To be very brief, time-series data are localized in the time domain, yet, may also yield exploitable frequency components, which in case of non-stationarity or non-periodicity or other unfavorable characteristics will not be extractable via classical Fourier transformations (FT) [13, 106, 107]. Therefore, wavelets (i.e. tailored or bi-orthogonal) applied in a multi-resolution analysis (MRA) are well suited to extract underlying frequency information by retaining as much time localization information as possible [13, 16]. Thus, for filtering or denoising activities of time-series, discrete cascade filter banks with wavelet shrinkage (see [55, 108]) are applicable at length for various scales [40]. Moreover, to obtain insights into time-frequency localizations of to-be-analyzed datasets, one may apply a continuous wavelet transformation (CWT), resulting in a spectrum [57].

2.7 Distributions and power-laws

To elaborate on power-law characteristics, it is important to denote the interconnections between chaotic dynamics, strange attractors, fractals and power-laws. In short, a dissipative (chaotic) dynamical system will reveal its phase space over timely evolution to deflate onto its own strange attractor, which is characterized via a fractal set [109, 110]. Generally, a fractal set yields a non-integer (non-Euclidean, thus, generalized) dimension, namely, the Hausdorff-Besicovitch dimension and is further characterized via self-similarity, i.e. multi-scaling, in addition to irregularities, non-differentiability and recursiveness [111]. Henceforth, a (multi) fractal system requires a local power-law contributing to the mentioned scaling properties [111]. Therefore, a power-law is defined as the scalar relationship between two quantities and, thus, is characterized via scale invariance [112]. A fractal system with one scaling exponent is labeled monofractal, yet, multifractal systems require a singularity spectrum of exponents [111]. Referring back to a dissipative dynamical system, which deflates onto its strange attractor, thus, is represented by a fractal set. The fractal set of a strange attractor is rendered visible via its Poincaré sections, which show intersections of said strange attractor [110, 111]. To be more detailed, the intersections of strange attractors are fractal sets, which are described via multi-scaling and, thus, via powerlaws [111].

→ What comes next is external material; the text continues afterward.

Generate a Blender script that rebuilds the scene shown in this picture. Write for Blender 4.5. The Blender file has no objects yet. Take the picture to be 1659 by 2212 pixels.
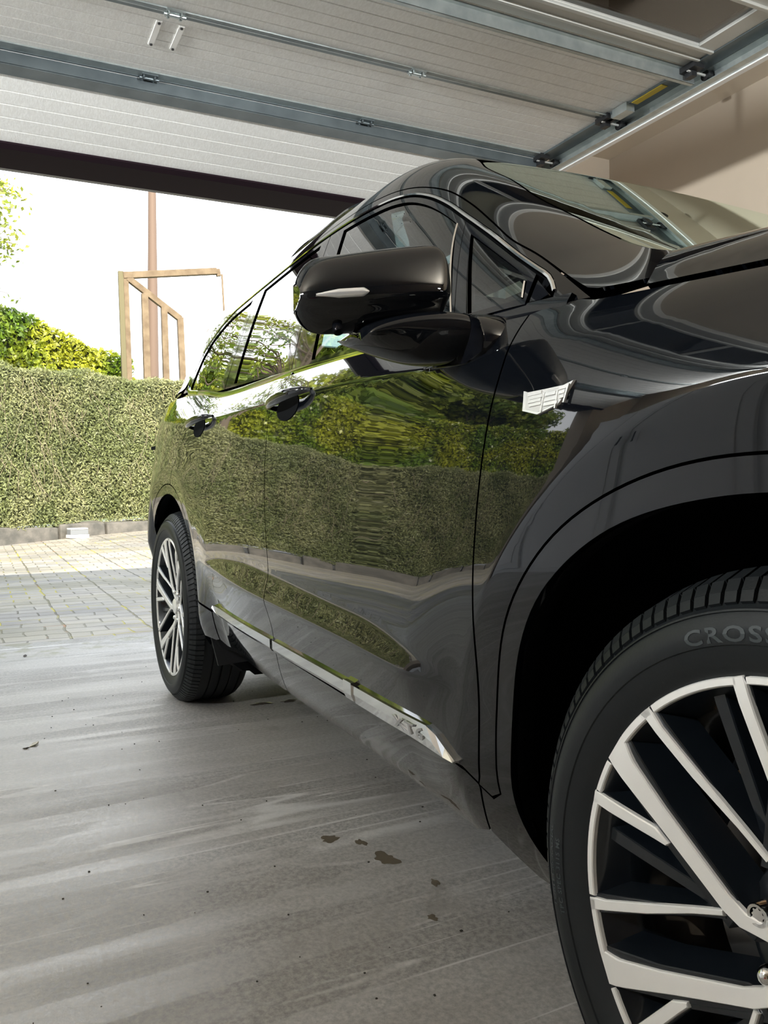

Analyzing time-series enables not only the reconstruction of potential (strange) attractors, yet, opens the way to mathematically determine given power-laws (i.e. the multi-scaling characteristics) of its underlying (multi) fractal properties [113]. Following Yuan et al. [114], state two rationales for time-series multifractality, namely, (1) the existence of fat-tailed probability distributions and (2) nonlinear temporal correlations. To draw out the multifractal spectrum, one may apply a multifractal analysis, which is built upon the MFDFA. The MFDFA visually depicts the scaling properties, as well as the (local) maximum and minimum Hurst exponents, also supporting the fractal trending interpretation discussed earlier [60]. Moreover, the generalized Hurst exponents, multifractal scaling exponents and the previously denoted multifractal scaling spectrum can be derived from the MFDFA output quantities [60]. In addition, calculating complementary cumulative distribution functions (CCDFs) and comparing them with power-law or other potential theoretical distribution types, enables the more or less save determination of power-law or other distribution fits [61]. However, as a word of absolute caution, the determination of coherence tests for various distributions has to be interpreted very carefully. The coherence tests are calculated via paired distributional fitting comparisons based upon log-likelihood measures, alongside other parameters [61]. These serve the purpose of achieving insights into suitable distributions, which may describe the datasets best, or to phrase it realistically, which at least represent the ‘less worst’ fit [61]. The coherence tests, thus, represent a comparison and no goodness of fit, which as indicated requires the reader to exert special care with the interpretation. It is advisable to fall back on graphical displays on log-log plots, which revealed as a useful guide for the practical implementations of the author. Concluding the powerlaws, the analysis is complete and the interpretation can carefully be exerted.